Wednesday, February 23, 2011

ISO Wednesday Lunch Date

I got a hankering for a road trip lunch today but couldn't think of a single friend who has Wednesdays off. Not that that stopped me, but it's always nice to have company for a sunny day drive.

And one of my favorite drives is out Route 5, so I picked up Main Street at 14th and made Charles City Tavern my destination. Yeasayer was blaring, plantations were passing and all was right with the world.

I love the charm of the tavern, even more so in warm weather when you can eat on the screened-in porch; when the hostess asked me where I wanted to sit, I left the choice to her. She put me in the sunny eastern dining room with an older couple at a nearby table.

They were looking at a map and discussing Jamestown as I listened to the specials and checked out the menu.

I decided on the soup du jour (potato, cheese and country ham) and bubble up (cheese and bacon open face sandwich) and a salad (Virginia apples, goat cheese, toasted walnuts, craisins, artisan lettuces with honey raspberry vinaigrette).
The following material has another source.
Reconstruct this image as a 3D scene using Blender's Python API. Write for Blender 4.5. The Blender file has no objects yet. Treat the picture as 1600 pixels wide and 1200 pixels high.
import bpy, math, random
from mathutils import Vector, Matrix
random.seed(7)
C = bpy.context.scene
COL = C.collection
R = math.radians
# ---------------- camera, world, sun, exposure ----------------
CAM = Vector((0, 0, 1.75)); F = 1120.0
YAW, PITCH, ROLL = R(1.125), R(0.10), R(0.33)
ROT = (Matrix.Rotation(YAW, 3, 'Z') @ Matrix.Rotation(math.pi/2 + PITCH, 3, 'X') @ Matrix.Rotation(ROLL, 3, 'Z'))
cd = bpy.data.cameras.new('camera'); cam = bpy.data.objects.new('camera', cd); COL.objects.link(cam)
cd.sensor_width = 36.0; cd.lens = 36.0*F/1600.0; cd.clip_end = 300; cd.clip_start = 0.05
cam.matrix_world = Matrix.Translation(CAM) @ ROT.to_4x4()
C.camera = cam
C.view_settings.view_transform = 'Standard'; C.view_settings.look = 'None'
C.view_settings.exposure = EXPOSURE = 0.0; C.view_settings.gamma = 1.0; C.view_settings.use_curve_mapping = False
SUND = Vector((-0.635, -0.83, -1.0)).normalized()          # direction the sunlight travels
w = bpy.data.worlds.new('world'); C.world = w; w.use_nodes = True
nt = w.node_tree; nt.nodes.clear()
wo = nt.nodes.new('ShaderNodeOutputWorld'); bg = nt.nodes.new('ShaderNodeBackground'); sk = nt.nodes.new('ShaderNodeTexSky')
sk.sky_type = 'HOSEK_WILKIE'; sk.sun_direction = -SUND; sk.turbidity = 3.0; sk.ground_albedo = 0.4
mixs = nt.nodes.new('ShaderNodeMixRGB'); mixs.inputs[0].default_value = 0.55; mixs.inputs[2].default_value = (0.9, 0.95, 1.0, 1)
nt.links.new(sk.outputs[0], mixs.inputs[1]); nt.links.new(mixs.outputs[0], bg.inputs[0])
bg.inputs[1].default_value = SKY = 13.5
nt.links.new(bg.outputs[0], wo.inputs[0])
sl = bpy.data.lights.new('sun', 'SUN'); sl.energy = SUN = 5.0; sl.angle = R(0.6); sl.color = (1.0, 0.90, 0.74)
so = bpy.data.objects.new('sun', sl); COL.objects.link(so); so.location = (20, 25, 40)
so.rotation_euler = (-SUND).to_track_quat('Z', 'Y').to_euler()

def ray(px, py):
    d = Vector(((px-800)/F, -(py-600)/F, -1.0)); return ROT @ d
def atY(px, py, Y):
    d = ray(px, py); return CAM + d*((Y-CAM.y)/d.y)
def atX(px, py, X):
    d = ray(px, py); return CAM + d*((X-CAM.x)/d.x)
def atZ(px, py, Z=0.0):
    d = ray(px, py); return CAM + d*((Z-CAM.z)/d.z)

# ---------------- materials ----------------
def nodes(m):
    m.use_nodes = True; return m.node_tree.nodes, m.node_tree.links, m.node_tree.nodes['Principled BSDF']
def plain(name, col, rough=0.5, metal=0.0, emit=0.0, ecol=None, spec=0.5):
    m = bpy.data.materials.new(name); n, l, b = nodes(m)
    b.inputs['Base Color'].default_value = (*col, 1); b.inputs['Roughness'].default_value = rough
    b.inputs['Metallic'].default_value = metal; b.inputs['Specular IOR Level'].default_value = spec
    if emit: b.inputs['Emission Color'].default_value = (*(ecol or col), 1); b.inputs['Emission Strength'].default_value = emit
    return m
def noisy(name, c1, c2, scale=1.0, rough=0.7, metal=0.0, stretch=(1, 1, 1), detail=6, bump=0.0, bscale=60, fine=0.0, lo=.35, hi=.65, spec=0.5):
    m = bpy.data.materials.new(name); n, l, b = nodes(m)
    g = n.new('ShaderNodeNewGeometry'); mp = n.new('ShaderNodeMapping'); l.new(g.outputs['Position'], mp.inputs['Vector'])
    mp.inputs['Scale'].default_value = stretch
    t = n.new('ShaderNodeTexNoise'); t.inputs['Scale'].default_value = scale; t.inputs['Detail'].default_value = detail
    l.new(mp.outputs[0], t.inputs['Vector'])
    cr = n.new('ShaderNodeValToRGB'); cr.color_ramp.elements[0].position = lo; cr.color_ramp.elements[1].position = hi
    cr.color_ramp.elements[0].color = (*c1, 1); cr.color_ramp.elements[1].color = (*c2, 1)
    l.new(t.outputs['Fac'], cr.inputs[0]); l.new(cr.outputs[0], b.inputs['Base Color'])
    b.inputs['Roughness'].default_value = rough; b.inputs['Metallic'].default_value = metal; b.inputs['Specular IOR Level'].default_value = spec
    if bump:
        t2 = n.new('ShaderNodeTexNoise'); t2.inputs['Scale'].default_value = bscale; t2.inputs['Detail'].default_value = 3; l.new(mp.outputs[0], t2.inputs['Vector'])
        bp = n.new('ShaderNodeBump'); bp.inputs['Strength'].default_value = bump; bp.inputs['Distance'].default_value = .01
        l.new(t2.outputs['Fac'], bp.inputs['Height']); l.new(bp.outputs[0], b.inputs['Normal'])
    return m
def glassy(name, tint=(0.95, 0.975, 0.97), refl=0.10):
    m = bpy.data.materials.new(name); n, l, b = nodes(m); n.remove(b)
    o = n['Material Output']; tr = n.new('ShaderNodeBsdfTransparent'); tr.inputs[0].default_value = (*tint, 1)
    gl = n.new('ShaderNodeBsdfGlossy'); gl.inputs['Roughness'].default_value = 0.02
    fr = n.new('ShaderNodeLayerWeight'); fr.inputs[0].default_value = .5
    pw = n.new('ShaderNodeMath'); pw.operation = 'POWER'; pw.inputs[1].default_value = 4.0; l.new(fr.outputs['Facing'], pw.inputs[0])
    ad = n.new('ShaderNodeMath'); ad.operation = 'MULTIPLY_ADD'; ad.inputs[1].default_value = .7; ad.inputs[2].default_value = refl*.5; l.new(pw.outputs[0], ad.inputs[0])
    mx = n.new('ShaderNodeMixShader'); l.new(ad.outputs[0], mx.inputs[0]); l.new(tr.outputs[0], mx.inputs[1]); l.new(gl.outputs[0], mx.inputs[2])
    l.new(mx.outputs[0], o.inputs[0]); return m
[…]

Musically, we were firmly in the 60s and 70s with the likes of Barry White, Edwin Starr and Jerry Butler serenading us from speakers above. It was perfect.

I couldn't resist asking the couple about their map searching. I learned that they'd lived in Midlothian for two years and were on a day trip to Jamestown for no better reason than a sunny drive. They were tickled to hear that I had been motivated for the same reason. Now we were friends.

I'd noticed that the curtain on the window by their table had been pulled up and anchored with salt and pepper shakers.

It was for the light and the view, they said, so I did the same with my curtain, revealing a view of the fields and an outbuilding. It wasn't quite the porch, but it was much more pleasant.

They asked where I was from and I asked the same of them. He answered "The Northern Neck" and she "Warrenton," so I made a leap of faith and asked if they'd met online. They had.

"Have you tried it?" he asked enthusiastically. I explained I had some trepidation about the whole concept of online dating ("But why?" he asked) and suddenly they became the poster couple for it.

They warned me about the pitfalls, talked about the variety of people on dating sites and assured me I'd be very popular online.

Our food arrived about then, and I was happy to let that topic die. They, too, had gotten the soup and we all thought it was stellar, chock full of country ham (more ham than potato chunks) and peas.

The bubble up was delightful, a variation on my favorite 2 a.m. snack of late (tallegio and bacon grilled cheese), although this version was topless.

My salad featured some beautiful lettuces and an abundance of apple matchsticks and did a fine job of balancing the richness of the soup and sandwich.

Afterwards, we got to talking about the Northern Neck and I recommended the Lancaster Tavern to them as worthy of a day trip meal, especially with the original jail and courthouse just across the street for touring.

Once again the map came out as we established exactly where the tavern is and they said they appreciated the recommendation.

As I put on my coat, I thanked them for their company. "Go online!" he told me, returning to the subject of dating. "It's not scary and it works! Look at us! Just don't give them your phone number right away."

"And meet in public places," his charming mate chimed in. "You're going to do very well online at your age, sweetie."

Jeez, they knew I was single on sight and now they'd figured out my age. I had a sense that if I'd walked out of the room and immediately walked back in, they would have disappeared, having accomplished their do-good mission.

I'm a little hesitant not to listen to the blissed out couple I randomly met in the middle of nowhere.

What if they were the reason I took that road trip lunch today? Stranger things have happened.